### Short problem
Beneath this task is a listing. State how many of its lines include the string "Blender", giving nothing but the number.

Records with scene code:
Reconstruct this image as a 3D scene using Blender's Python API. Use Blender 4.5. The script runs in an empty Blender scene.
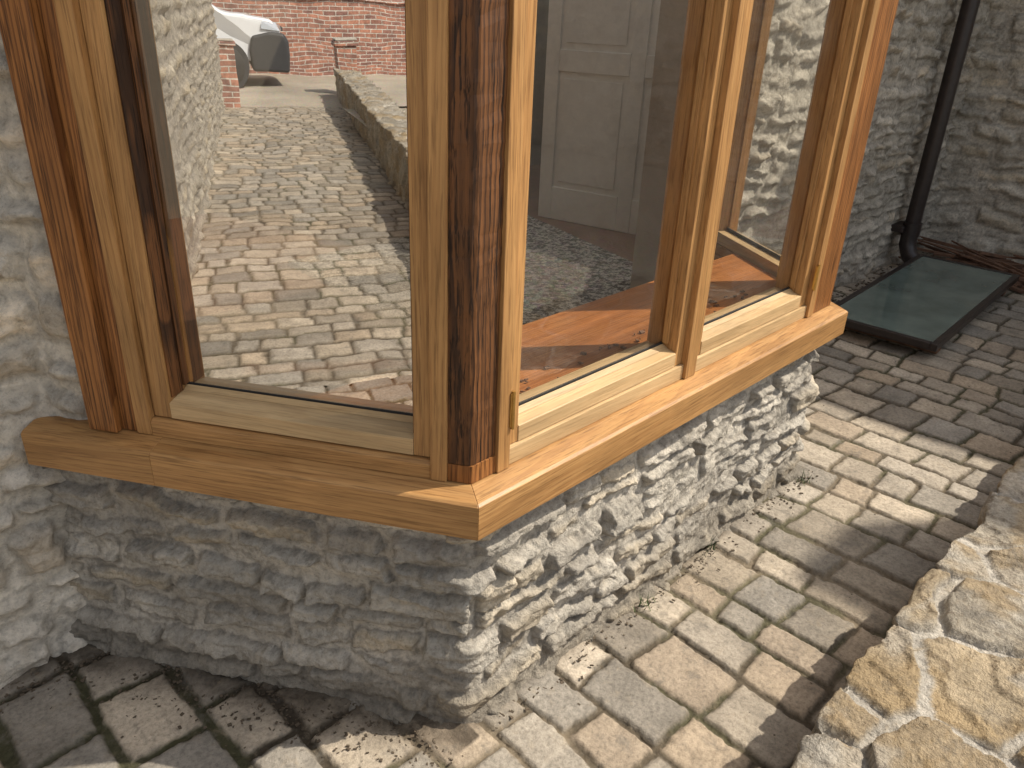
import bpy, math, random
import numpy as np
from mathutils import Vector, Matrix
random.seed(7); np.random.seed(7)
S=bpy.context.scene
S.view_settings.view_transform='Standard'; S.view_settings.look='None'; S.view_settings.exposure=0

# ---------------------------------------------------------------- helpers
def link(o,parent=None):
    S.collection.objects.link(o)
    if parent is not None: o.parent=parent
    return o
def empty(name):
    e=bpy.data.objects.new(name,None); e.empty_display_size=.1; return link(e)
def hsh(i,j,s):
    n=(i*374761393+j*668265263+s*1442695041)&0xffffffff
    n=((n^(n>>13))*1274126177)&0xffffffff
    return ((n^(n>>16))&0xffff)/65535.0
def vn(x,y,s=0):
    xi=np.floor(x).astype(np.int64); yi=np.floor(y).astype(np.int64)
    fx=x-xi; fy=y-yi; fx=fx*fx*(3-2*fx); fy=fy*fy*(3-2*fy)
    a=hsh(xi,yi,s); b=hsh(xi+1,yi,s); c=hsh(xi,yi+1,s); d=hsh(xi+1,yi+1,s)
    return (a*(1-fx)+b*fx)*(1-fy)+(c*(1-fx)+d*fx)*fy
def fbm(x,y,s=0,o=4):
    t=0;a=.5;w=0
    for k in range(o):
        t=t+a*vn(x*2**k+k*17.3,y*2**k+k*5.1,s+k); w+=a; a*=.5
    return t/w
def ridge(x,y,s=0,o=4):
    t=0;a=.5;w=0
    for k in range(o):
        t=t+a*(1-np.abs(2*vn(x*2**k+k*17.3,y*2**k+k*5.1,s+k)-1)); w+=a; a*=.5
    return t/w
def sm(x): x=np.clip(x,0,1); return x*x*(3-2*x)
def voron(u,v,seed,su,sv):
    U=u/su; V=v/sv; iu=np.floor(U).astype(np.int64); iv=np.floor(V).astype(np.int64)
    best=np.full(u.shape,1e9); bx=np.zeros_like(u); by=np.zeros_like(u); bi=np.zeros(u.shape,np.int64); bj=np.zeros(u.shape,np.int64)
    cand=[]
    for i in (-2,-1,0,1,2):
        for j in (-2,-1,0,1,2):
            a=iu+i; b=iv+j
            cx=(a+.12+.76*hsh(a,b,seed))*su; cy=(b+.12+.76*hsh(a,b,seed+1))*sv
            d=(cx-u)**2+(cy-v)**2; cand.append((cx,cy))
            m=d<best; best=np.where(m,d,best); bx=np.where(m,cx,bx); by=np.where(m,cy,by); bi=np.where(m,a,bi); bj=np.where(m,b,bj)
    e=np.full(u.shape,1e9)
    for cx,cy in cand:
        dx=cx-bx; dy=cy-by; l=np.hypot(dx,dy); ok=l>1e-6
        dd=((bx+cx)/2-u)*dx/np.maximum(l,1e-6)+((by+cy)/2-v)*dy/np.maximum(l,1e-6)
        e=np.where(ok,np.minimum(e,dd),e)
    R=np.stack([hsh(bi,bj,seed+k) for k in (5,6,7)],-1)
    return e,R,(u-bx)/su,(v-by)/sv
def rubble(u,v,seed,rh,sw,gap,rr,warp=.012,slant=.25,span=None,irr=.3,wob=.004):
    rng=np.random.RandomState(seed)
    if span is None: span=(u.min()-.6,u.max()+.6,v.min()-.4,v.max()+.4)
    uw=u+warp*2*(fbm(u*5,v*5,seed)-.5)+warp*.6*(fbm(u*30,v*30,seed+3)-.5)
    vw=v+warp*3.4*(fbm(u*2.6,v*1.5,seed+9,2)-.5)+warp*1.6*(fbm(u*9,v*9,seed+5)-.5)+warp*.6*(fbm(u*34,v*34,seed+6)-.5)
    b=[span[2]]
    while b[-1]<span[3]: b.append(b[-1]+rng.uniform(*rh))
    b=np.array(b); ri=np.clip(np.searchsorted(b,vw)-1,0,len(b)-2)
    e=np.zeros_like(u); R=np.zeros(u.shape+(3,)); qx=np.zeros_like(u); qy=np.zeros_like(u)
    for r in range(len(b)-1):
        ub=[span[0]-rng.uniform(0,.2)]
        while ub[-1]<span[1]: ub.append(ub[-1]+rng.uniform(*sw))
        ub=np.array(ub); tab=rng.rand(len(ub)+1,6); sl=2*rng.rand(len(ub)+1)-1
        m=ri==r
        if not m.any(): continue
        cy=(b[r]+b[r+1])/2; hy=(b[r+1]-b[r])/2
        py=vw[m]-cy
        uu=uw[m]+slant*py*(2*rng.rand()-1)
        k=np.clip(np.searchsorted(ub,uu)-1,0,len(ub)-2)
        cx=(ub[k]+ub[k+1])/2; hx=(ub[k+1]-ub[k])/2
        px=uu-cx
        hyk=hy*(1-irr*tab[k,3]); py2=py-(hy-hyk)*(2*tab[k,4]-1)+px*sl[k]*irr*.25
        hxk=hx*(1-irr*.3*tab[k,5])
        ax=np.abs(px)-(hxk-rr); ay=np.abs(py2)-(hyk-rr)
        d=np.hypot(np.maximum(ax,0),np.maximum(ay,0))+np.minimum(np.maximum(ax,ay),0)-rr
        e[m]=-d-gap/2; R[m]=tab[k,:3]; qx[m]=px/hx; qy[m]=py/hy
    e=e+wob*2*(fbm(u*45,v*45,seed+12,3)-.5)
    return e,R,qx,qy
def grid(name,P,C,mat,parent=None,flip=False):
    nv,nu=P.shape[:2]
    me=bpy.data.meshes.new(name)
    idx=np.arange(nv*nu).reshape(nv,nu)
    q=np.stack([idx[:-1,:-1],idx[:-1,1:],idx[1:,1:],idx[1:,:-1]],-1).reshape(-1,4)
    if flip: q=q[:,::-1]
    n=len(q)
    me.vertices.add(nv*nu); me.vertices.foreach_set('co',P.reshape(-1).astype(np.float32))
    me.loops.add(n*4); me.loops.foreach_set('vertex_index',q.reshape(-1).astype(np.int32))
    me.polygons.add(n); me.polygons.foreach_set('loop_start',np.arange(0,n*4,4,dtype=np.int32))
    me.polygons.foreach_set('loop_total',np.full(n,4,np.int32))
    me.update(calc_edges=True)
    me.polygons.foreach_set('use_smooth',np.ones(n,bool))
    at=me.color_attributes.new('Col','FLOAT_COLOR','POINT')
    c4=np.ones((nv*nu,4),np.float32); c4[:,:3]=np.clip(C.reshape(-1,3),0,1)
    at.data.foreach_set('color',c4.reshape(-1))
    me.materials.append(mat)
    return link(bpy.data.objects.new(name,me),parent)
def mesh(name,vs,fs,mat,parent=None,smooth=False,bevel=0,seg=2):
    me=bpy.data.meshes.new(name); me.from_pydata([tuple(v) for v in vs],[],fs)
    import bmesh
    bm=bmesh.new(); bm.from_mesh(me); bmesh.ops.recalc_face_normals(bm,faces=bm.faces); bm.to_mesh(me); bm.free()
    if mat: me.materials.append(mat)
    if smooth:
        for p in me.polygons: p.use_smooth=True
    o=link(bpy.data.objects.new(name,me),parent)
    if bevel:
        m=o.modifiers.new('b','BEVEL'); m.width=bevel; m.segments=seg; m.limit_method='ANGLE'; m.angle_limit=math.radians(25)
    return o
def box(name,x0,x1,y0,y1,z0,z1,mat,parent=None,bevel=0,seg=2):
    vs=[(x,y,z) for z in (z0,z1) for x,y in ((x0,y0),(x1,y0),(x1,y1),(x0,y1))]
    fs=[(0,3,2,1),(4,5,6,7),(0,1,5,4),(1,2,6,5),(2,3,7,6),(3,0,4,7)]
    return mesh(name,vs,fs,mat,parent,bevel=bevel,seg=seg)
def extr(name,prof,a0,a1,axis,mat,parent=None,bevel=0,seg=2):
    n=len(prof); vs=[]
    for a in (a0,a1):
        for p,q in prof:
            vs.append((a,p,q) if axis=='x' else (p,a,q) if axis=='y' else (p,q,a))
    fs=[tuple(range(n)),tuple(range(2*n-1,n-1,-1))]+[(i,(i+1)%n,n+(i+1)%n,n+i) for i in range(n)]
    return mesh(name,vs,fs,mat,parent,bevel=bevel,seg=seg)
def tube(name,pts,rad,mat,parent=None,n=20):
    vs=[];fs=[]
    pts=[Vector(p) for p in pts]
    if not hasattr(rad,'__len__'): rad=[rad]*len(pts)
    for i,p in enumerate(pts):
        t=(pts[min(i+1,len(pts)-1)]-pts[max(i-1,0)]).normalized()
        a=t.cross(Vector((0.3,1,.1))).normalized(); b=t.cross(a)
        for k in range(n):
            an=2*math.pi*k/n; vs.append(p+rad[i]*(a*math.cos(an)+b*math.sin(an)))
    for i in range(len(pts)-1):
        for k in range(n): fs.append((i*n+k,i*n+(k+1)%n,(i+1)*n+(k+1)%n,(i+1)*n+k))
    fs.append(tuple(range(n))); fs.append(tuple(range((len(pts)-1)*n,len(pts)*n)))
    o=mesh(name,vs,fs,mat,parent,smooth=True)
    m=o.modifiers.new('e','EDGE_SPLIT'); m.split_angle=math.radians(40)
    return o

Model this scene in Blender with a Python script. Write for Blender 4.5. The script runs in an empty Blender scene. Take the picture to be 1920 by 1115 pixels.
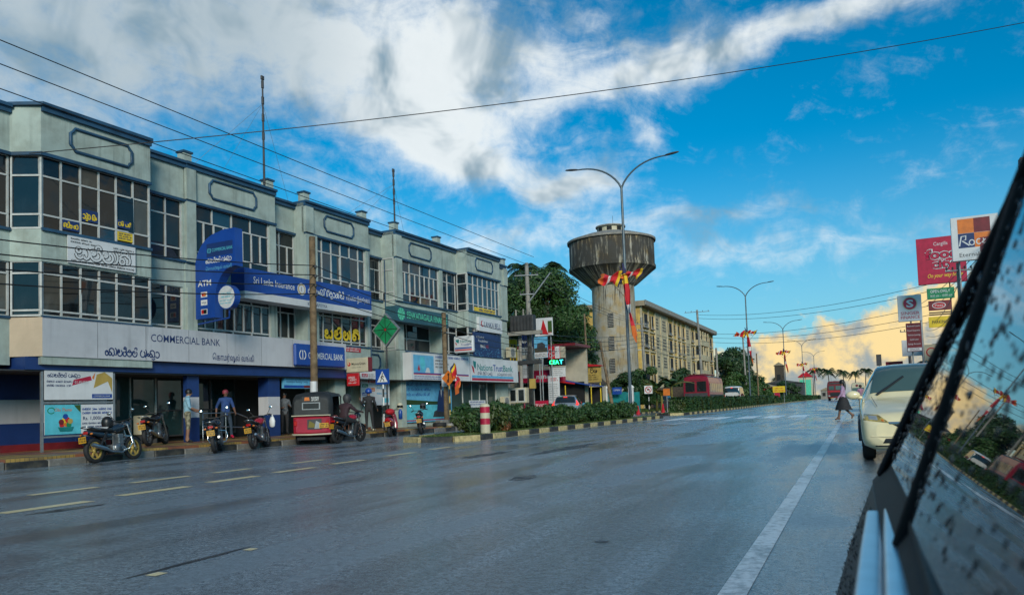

### Solution to this problem
2